The main point that Ed made is that situations like Lowe's, Aki's, JGP's, aren't going to happen in future. That's a bit of a "NZ" only problem, because those players need to reach such a high standard to be chosen by the All Blacks, were as a country like Ireland wants them a lot earlier like that. This is basically the 'ready in 3 years' concept Ireland relied on, versus the '5 years and they've left' concept' were that player is now ready to be chosen by the All Blacks (given a contract to play Super, ala SBW, and hopefully Manu).


The 'mercenary' thing that will take longer to expire, and which I was referring to, is the grandparents rule. The new kids coming through now aren't going to have as many gp born overseas, so the amount of players that can leave with a prospect of International rugby offer are going to drop dramatically at some point. All these kiwi fellas playing for a PI, is going to stop sadly.


The new era problem that will replace those old concerns is now French and Japanese clubs (doing the same as NRL teams have done for decades by) picking kids out of school. The problem here is not so much a national identity one, than it is a farm system where 9 in 10 players are left with nothing. A stunted education and no support in a foreign country (well they'll get kicked out of those countries were they don't in Australia).

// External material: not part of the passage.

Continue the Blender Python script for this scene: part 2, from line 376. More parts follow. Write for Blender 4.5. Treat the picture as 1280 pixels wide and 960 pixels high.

It's the same sort of situation were NZ would be the big guy, but there weren't many downsides with it. The only one I can think was brought up but a poster on this site, I can't recall who it was, but he seemed to know a lot of kids coming from the Islands weren't really given the capability to fly back home during school xms holidays etc. That is probably something that should be fixed by the union. Otherwise getting someone like Fakatava over here for his last year of school definitely results in NZ being able to pick the cherries off the top but it also allows that player to develop and be able to represent Tonga and under age and possibly even later in his career. Where as a kid being taken from NZ is arguably going to be worse off in every respect other than perhaps money. Not going to develop as a person, not going to develop as a player as much, so I have a lotof sympathy for NZs case that I don't include them in that group but I certainly see where you're coming from and it encourages other countries to think they can do the same while not realising they're making a much worse experience/situation.